Quando existe um equilíbrio entre um fio condutor e as lacunas ao seu redor, você convida as pessoas a participarem desse processo com suas imaginações e que cada um crie a sua versão da história completa na própria cabeça.

Isso não vai servir para todas as narrativas, para todos os mundos e para todos os personagens. Mas existe um fascínio no desconhecido que a gente não consegue muito entender. Um esforço do cérebro em ligar o espaço entre duas linhas. Em dar forma ao que parece caótico.

Claro, existe um efeito colateral quando isso não é bem implementado. O próprio final de Lost decepcionou muitas pessoas por ir em uma direção bem diferente do que suas peças davam a entender. Espectadores dando nós, escritores usando cola quente.

Mas esse exemplo foi tão notório que talvez ele mesmo tenha ensinado algo a quem veio depois: o mais interessante não está em dar as respostas, mas permitir que as pessoas descubram suas próprias perguntas.

Dentro dos jogos podemos citar a estrutura narrativa que a FROM sempre utiliza, capaz de mobilizar milhões de jogadores a montarem um quebra-cabeças que não necessariamente tem todas as peças.
Será que a imagem no final é mais importante do que o prazer de fazer o quebra-cabeças?

É quase uma forma arqueológica de abordar uma história, mas sem focar tanto na obrigação científica de fazer sentido. Talvez se fizer tanto sentido nem tenha tanta graça. Para mim, Control é um jogo que brilhou em encontrar esse equilíbrio.

SUBTÍTULO DE ARTIGO H2 RASURADO

Control por si só já tem uma premissa que desperta a imaginação: o jogo inteiro se passa no Departamento Federal de Controle. Esse birô, criado para estudar “eventos alterados”, fica baseado em um local que chamam de A Casa Mais Antiga, que dobra as leis da física, muda de disposição o tempo todo e some misteriosamente com banheiros.

Se a ambientação já é maravilhosa por si só (que curiosamento me deu muitos momentos de familiaridade com o primeiro Half Life), a forma como a história antes da história é contada é o que me pegou sem volta.

Em uma série de documentos espalhados por salas, corredores e departamentos, eu e Jesse Faden começamos a montar um imenso quebra-cabeças daquele mundo: memorandos sobre procedimentos e pesquisas tentando entender eventos e objetos alterados, reclamações sobre os constantes desafios de uma rotina tão fora do normal, resenhas do clube do livro que alguns colegas começaram dentro do FBC.

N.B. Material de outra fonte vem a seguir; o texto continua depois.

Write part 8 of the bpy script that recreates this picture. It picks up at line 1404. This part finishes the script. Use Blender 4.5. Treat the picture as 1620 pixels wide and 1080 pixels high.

É engraçado como (e isto é uma opinião bem pessoal e preferencial) permitir que o leitor busque as informações e conecte na sua cabeça as peças narrativas se torna muito mais engajador do que simplesmente oferecer escolhas de diálogo ou caminhos divergentes.

Se você para e pensa, quando você preenche uma lacuna, está criando parte da história, mesmo que ela não seja canônica. Se faz uma escolha pré-estabelecida, está apenas decidindo o caminho em um passeio.

Um dos documentos em Control é a prova mais incrível de como esse tipo de narrativa prende e encanta. Depois de se acostumar com dezenas de documentos rasurados, com informações retiradas por questões de ordem e segurança, você encontra o seguinte arquivo:

Imagem capturada de Control


Uma frase censurada no meio de um bloco de texto de frases repetidas. Como pode um mistério tão grande se apresentar de uma forma tão simples? O QUE INFERNOS FOI RASURADO AÍ!?

A cada novo documento que eu abria, a cada novo caso, eu pensava um pouco mais em como nunca fiz algo assim na minha vida. Até por que uma narrativa não precisa ir totalmente para esse lado como o próprio Control Faz. É possível com bem menos foco (e talento, no meu caso) criar um tipo de narrativa arqueológica que eu amo participar, mas nunca pensei em escrever.

Quem sabe é uma pista para as próximas histórias?